In a lot of ways the movie is a spoof of all those horror movies involving toys or other inanimate objects: the “Chucky” series, the “Annabelle” movies, and so on. In this case, an old-fashioned wind-up monkey doll that plays the drums. Except whenever he bangs his tune, someone dies.
I’ll (slightly) spoil things by saying that the never-named monkey doesn’t come alive and start running around stabbing people a la Chucky. Instead, terrible accidents befall seemingly random people, from shotgun blasts to brain aneurysms to death by bowling ball.
Hal is a meek, bespectacled kid with a true dick for a twin brother, Bill (both played by Christian Convery). They discover the monkey amongst the stuff of their dad (Scott), an airline pilot who took off long ago and never returned. Their first clue it’s not just a silly toy is when their babysitter (Danica Dreyer), whom Bill has a crush on, gets some radical reduction at a teppanyaki place.
More tragedies follow, further estranging the brothers, and then the movie cuts to 25 years later, with Theo James taking over the role of both Hal and Bill. Hal has become a loner loser who clerks at a convenience store, only seeing his son, Petey (Colin O'Brien ), once a year. Of course the kid thinks his dad doesn’t care about him, but Hal is worried the monkey’s curse on the family will return — and, of course, it does.
Hal is browbeaten by Bill in returning to their Maine hometown after the hilariously gruesome death of their aunt Ida (Sarah Levy), a pretty good indication the monkey has returned after a long absence. I should note the monkey clearly has supernatural abilities, as Hal tried chopping it into pieces after its first murders, only for it to return unharmed shortly thereafter.
The various funny kills are the best thing going for the movie, even if they don’t particularly make any sense.
For example, there’s a scene where Hal is angrily talking to Bill on the phone in the middle of the night at the cheap roadside motel where he and Petey are staying. For some reason, a hot girl in a skimpy red bikini emerges to go swimming in the pool at this exact moment. Very bad things will happen to her.

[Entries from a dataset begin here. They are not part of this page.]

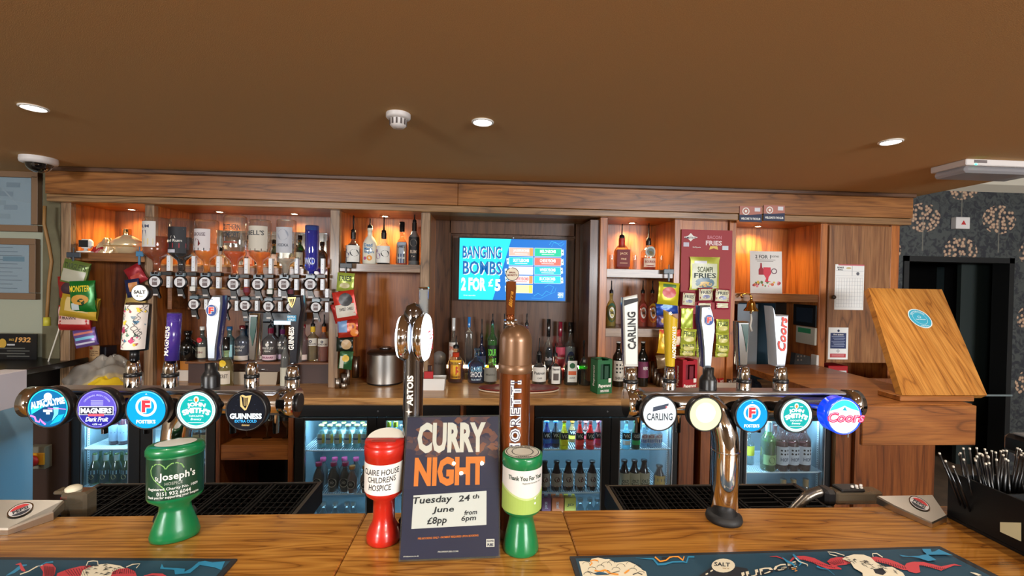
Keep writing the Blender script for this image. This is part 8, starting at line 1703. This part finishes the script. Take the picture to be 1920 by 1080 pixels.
for i in range(4): g.rect(pm((80, 80, 74)), (-30 + 14*(i % 2))*s, (-4 - 5*i)*s, (16 + 8*(i % 2))*s, (-2 - 5*i)*s, 0)
g.build('print', e)
# till printer, and steel cabinet with blue light put into its colour
px_box('white till printer cut by the left frame edge', 'printer', 'till_printer', mat('printer_white', (200, 196, 206), .4), -50, 703, -4, 772, 2.5, .15)
zc3 = at(20, 772, 2.5).z
M(mat('counter_grey', (120, 118, 110), .4)).box(X(-120, 780, 2.45), X(48, 780, 2.93), 2.42, 2.95, zc3 - .05, zc3 - .001, .003).build('side_worktop', None, 'grey side worktop under the white till printer', 'worktop', origin=(X(-30, 780, 2.45), 2.6, zc3 - .05))
M(mat('steel_blue_lit', (150, 190, 212), .35)).box(X(-120, 850, 2.45), X(48, 850, 2.93), 2.45, 2.93, -.07, zc3 - .052, .012).build('side_cabinet', None, 'steel cabinet with painted-in blue light at the lower left frame edge', 'cabinet', origin=(X(-30, 850, 2.45), 2.6, .02))
e = empty('isolator_switch', (X(67, 858, 3.0), 3.05, at(67, 880, 3.0).z), 'yellow and red rotary isolator switch on a grey box left of the first fridge', 'switch')
bx('housing', mat('iso_grey', (120, 116, 100), .5), 50, 838, 84, 880, 3.0, 3.0522, e, .004); bx('plate', mat('iso_yellow', (214, 150, 30), .4), 55, 850, 82, 872, 2.99, 2.9995, e, .002)
q = at(62, 864, 2.985); g = M(mat('iso_red', (190, 30, 24), .4)); g.map = lambda p: q + Vector((p.x, -p.z, p.y)); g.lathe([(.034, 0), (.034, .012), (.026, .022), (0, .024)], 20, caps=False); g.build('rotary_knob', e)
bx('panel', mat('corner_brown', (56, 34, 22), .5), 44, 760, 128, 1000, 3.052, 3.1, ub)
# rest of the pub around the viewer
ROOM = mat('pub_wall', (108, 92, 74), .8)
M(ROOM).box(XL - .1, 6.5, -5.1, -5.0, -.08, 3.0).build('wall_front', kind='structure')
M(ROOM).box(6.5, 6.6, -5.1, 6.2, -.08, 3.0).build('wall_right', kind='structure')
bpy.context.view_layer.update()
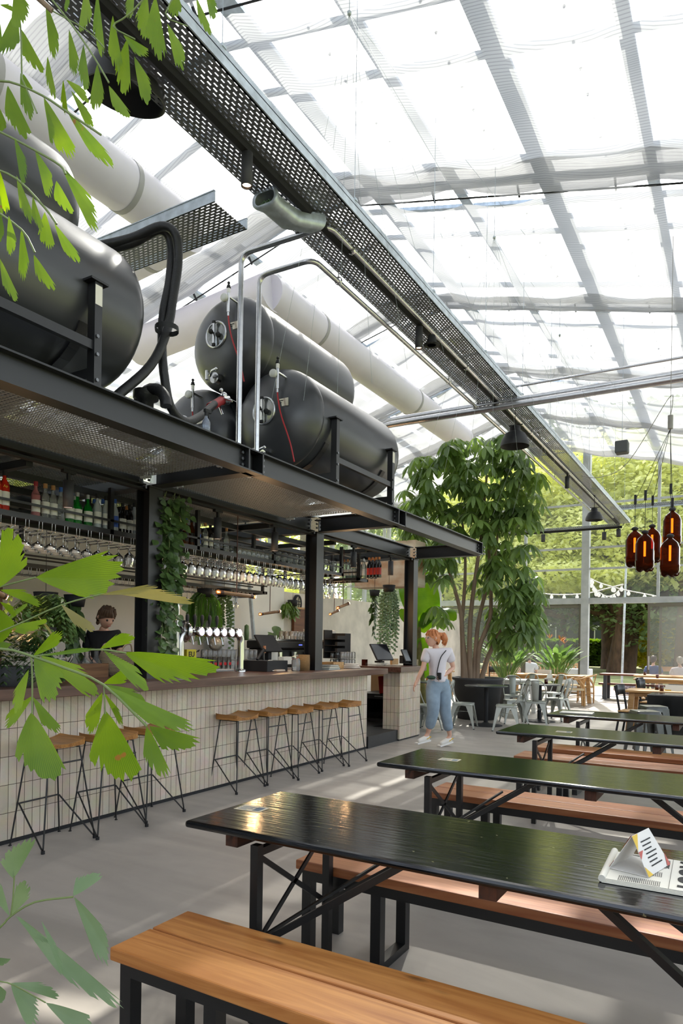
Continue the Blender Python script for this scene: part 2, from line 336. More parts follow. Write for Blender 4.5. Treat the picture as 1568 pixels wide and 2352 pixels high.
m=MB(); m.box(px0+.12,XR,YE-.12,YE+.12,0,.02); struct('trim_21',m,GALV)
# upper panes
m=MB()
for a,b_,z0,z1 in ((XL,RX,3.0,None),(RX,XR,3.0,None)):
    m.quad((a,YE,z0),(b_,YE,z0),(b_,YE,rz(b_)),(a,YE,rz(a)))
struct('window_4',m,PANEW)
# ---- left (back-bar) wall: low plaster wall with glazing above ----
PLAS=M('raw_plaster','#dbd3c5',.85,var=.22,sc=2.2,bump=.15,bsc=14); WBR=M('white_brick','#e8e5dd',.8,var=.06,sc=2)
bt=WBR.node_tree; pb=bt.nodes['Principled BSDF']; tc=bt.nodes.new('ShaderNodeTexCoord'); br=bt.nodes.new('ShaderNodeTexBrick'); mp=bt.nodes.new('ShaderNodeMapping'); mp.inputs['Rotation'].default_value=(R(90),0,R(90)); bt.links.new(tc.outputs['Object'],mp.inputs[0]); bt.links.new(mp.outputs[0],br.inputs['Vector'])
br.inputs['Scale'].default_value=5; br.inputs['Color1'].default_value=(1,1,1,1); br.inputs['Color2'].default_value=(.97,.97,.97,1); br.inputs['Mortar'].default_value=(.55,.55,.55,1); br.inputs['Mortar Size'].default_value=.012
bp=bt.nodes.new('ShaderNodeBump'); bp.inputs['Strength'].default_value=.3; bt.links.new(br.outputs[0],bp.inputs['Height']); bt.links.new(bp.outputs[0],pb.inputs['Normal'])
XW=-8.2
m=MB(); m.box(XW-.15,XW,11.6,YE,0,2.55); struct('wall_left',m,PLAS)
m=MB(); m.box(XW-.15,XW,4.4,9.7,0,3.4); m.box(XW-.15,XW,9.7,11.6,0,2.75); struct('wall_left_brick',m,WBR)
m=MB(); m.box(XW-.2,XW-.02,2.6,4.4,0,3.4); struct('wall_left_kitchen',m,BLKM)
m=MB(); m.box(XW-.15,XW,YB,2.6,0,3.4); struct('wall_left_near',m,WHITE)
PEB=M('pebbledash','#a79c88',.9,var=.35,sc=40,bump=.8,bsc=45)
m=MB()
for y in (9.8,12.6): m.box(XW-.3,XW-.02,y,y+.55,2.75 if y<11.6 else 2.55,4.3)
struct('wall_left_pier',m,PEB)
m=MB()
for y in (6.2,8.0,8.9,11.2,13.6,15.2,16.8,18.6,20.2): m.box(XW-.11,XW-.03,y-.05,y+.05,2.55,4.35)
for z in (4.3,): m.box(XW-.11,XW-.05,YB,YE,z-.04,z+.04)
struct('trim_22',m,GL2)
m=MB(); m.quad((XW-.08,YB,2.6),(XW-.08,YE,2.6),(XW-.08,YE,4.3),(XW-.08,YB,4.3)); struct('window_5',m,PANE)
# warehouse roof soffit behind the bar
m=MB(); m.box(-8.15,-6.9,YB,9.4,3.55,3.62); struct('trim_23',m,WHITE)
# ---- right wall: glazed, mostly outside the frame ----
m=MB()
for y in FR[1:]: m.box(XR-.1,XR+.1,y-.1,y+.1,0,rz(XR))
m.box(XR-.05,XR+.05,YB,YE,0,.5); m.box(XR-.05,XR+.05,YB,YE,2.8,2.95); m.box(XR-.05,XR+.05,YB,YE,rz(XR)-.15,rz(XR))
struct('wall_right',m,GL2)
m=MB(); m.quad((XR,YB,.5),(XR,YE,.5),(XR,YE,rz(XR)),(XR,YB,rz(XR))); struct('window_6',m,PANE)
# ---- wall behind the camera and far left wall ----
m=MB(); m.box(XL,XR,YB-.2,YB,0,3.0); struct('wall_front',m,WHITE)
# ================= steel canopy over the bar =================
CZ=2.92; BH=.19; CX=-4.79; FX=-3.6; TX=-7.0
CY=[1.64,4.5,7.36,10.35]
def ibeam(m,a,b,h=BH,w=.13,tf=.012,tw=.01):
    "I section from a to b (z = underside)"
    a=Vector(a);b=Vector(b); z=Vector((0,0,1))
    m.bar(a+z*tf/2,b+z*tf/2,w,tf); m.bar(a+z*(h-tf/2),b+z*(h-tf/2),w,tf); m.bar(a+z*h/2,b+z*h/2,tw,h-2*tf)
can=thing('steel_canopy','black steel beam canopy on bolted columns carrying the tanks above the bar','canopy',(CX,4.5,0))
def cb(name,m,mat=BLK,par=can,**k):
    for i,v in enumerate(m.v): m.v[i]=(v[0]-CX,v[1]-4.5,v[2])
    return m.build(name,mat,par,**k)
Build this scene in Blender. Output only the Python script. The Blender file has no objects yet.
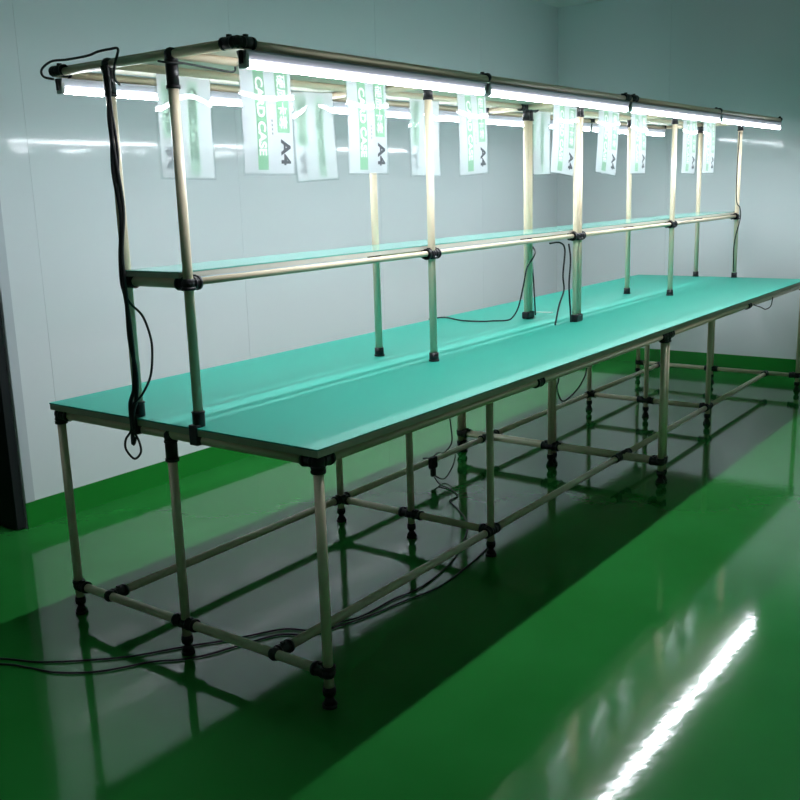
import bpy, bmesh, math, random
from mathutils import Vector, Matrix
random.seed(4)
S = bpy.context.scene
COL = S.collection
V = Vector

# ------------------------------------------------------------------ materials
def mat(name, col, rough=.5, spec=.5, metal=0., coat=0., coat_rough=.05):
    m = bpy.data.materials.new(name); m.use_nodes = True
    b = m.node_tree.nodes['Principled BSDF']
    b.inputs['Base Color'].default_value = (*col, 1)
    b.inputs['Roughness'].default_value = rough
    b.inputs['Specular IOR Level'].default_value = spec
    b.inputs['Metallic'].default_value = metal
    b.inputs['Coat Weight'].default_value = coat
    b.inputs['Coat Roughness'].default_value = coat_rough
    return m

def noise_bump(m, scale, strength, dist=.01, detail=2., stretch=None):
    nt = m.node_tree; b = nt.nodes['Principled BSDF']
    tc = nt.nodes.new('ShaderNodeTexCoord'); mp = nt.nodes.new('ShaderNodeMapping')
    if stretch: mp.inputs['Scale'].default_value = stretch
    n = nt.nodes.new('ShaderNodeTexNoise'); n.inputs['Scale'].default_value = scale; n.inputs['Detail'].default_value = detail
    bp = nt.nodes.new('ShaderNodeBump'); bp.inputs['Strength'].default_value = strength; bp.inputs['Distance'].default_value = dist
    nt.links.new(tc.outputs['Object'], mp.inputs['Vector']); nt.links.new(mp.outputs[0], n.inputs['Vector'])
    nt.links.new(n.outputs['Fac'], bp.inputs['Height']); nt.links.new(bp.outputs[0], b.inputs['Normal'])
    return n

def noise_colour(m, c1, c2, scale, detail=3., lo=.35, hi=.65):
    nt = m.node_tree; b = nt.nodes['Principled BSDF']
    tc = nt.nodes.new('ShaderNodeTexCoord')
    n = nt.nodes.new('ShaderNodeTexNoise'); n.inputs['Scale'].default_value = scale; n.inputs['Detail'].default_value = detail
    r = nt.nodes.new('ShaderNodeValToRGB')
    r.color_ramp.elements[0].position = lo; r.color_ramp.elements[1].position = hi
    r.color_ramp.elements[0].color = (*c1, 1); r.color_ramp.elements[1].color = (*c2, 1)
    nt.links.new(tc.outputs['Object'], n.inputs['Vector']); nt.links.new(n.outputs['Fac'], r.inputs[0])
    nt.links.new(r.outputs[0], b.inputs['Base Color'])

M_FLOOR = mat('green_epoxy', (.008, .16, .03), .07, .5)
noise_colour(M_FLOOR, (.017, .185, .031), (.021, .210, .039), 2.2)
noise_bump(M_FLOOR, 30., .045, .004, 2.)
M_SKIRT = mat('green_skirting_paint', (.012, .21, .026), .25, .5)
M_WALL = mat('wall_panel', (.68, .725, .755), .07, .22)
noise_bump(M_WALL, 3., .03, .01, 2.)
M_CEIL = mat('ceiling_panel', (.66, .70, .70), .5, .3)
M_SEAM = mat('wall_seam', (.52, .56, .58), .6)
M_DOOR = mat('dark_door', (.013, .016, .018), .5, .25)
M_FRAME = mat('door_frame', (.48, .52, .56), .4, .3)
M_HALL = mat('dark_hall', (.03, .035, .035), .8)
M_PIPE = mat('ivory_pipe', (.83, .70, .52), .30, .5)
M_JOINT = mat('black_joint', (.012, .010, .014), .38, .5)
M_RUBBER = mat('black_rubber', (.010, .010, .011), .55, .4)
M_MAT = mat('green_mat', (.014, .335, .255), .5, .62)
noise_bump(M_MAT, 420., .08, .002, 2.)
M_SHELF = mat('shelf_mat_sheen', (.15, .46, .39), .12, .9)  # same mat, its green paled to carry the wall's grazing reflection
M_SHELFB = mat('shelf_board_edge', (.66, .65, .58), .5)
M_BOARD = mat('board_edge', (.56, .50, .41), .6)
M_TOP = mat('pale_board', (.62, .58, .48), .55)
M_ALU = mat('lamp_housing', (.55, .53, .62), .35, .5, .2)
M_CAP = mat('lamp_cap', (.75, .75, .78), .4)
M_CABLE = mat('black_cable', (.010, .011, .013), .45)
M_WCABLE = mat('white_cable', (.75, .78, .76), .5)
M_GREY = mat('label_grey', (.35, .36, .36), .6)
M_WHITE = mat('label_white', (.86, .88, .88), .5)

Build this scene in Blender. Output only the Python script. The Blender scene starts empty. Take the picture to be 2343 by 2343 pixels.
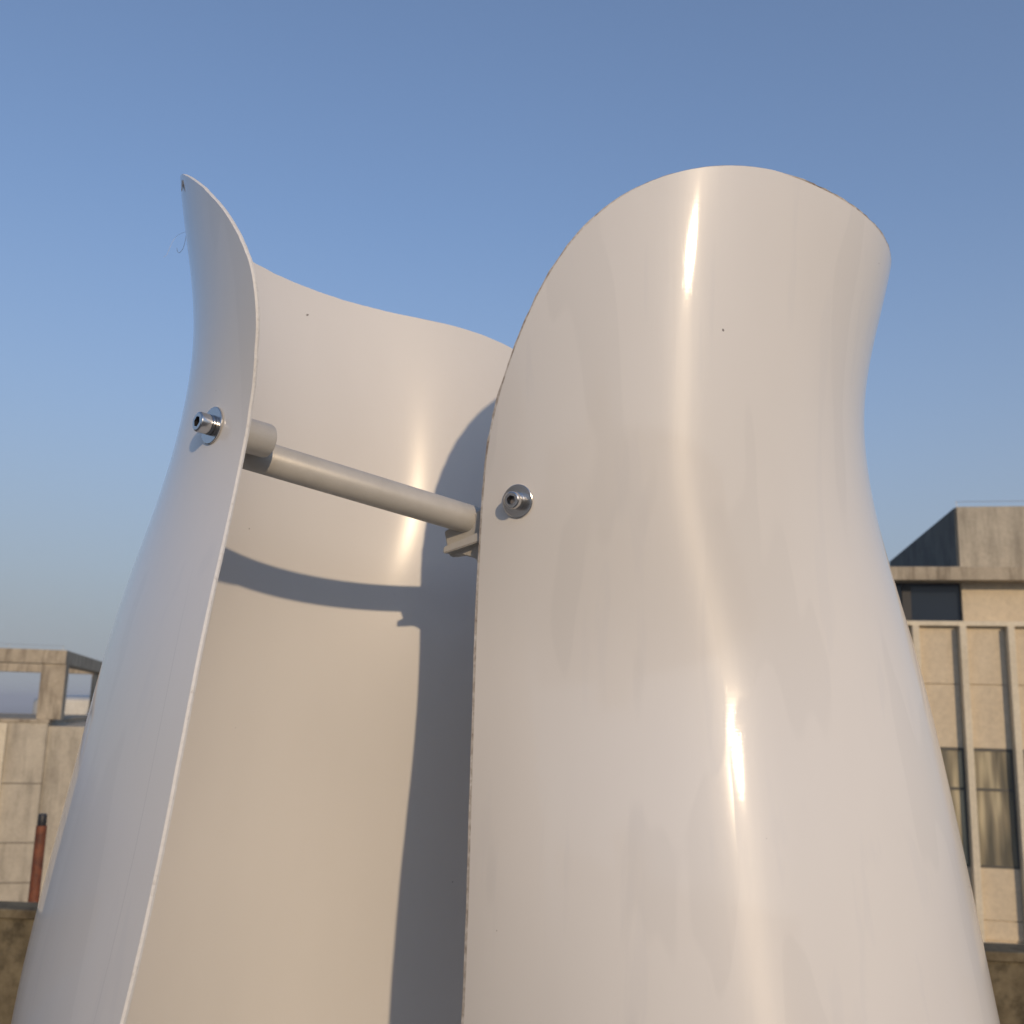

The thing is, the moment she emerges and drops her robe we know this is what will happen to her. It’s the only reason she’s in the movie. But how much sense does it make that a random chick shows up for a swim at 3 a.m.?
I hate this kind of film writing, where the creators stick stuff in just because they like the sound of it, not because it has any kind of authenticity. Problem is, when you make everything ridiculous, there’s no weight to all the murder and mayhem.
For me, the best horror-comedies are equally adept at both the scaring and the rib-tickling. Take the “Terrifier” flicks as an excellent recent example. I wasn’t frightened for a second of “The Monkey,” because we know it’s all just one big joke.
The last half turns into a turgid revenge face-off between Hal and Bill, with predictable results. Certainly there’s no delving into the history or motivation of the monkey (or whoever created it); it’s simply a MacGuffin to move the story along.
Maybe we’ll get that in “The Monkey 2,” if this one does well enough. But I doubt it; this furball bangs the drum woefully.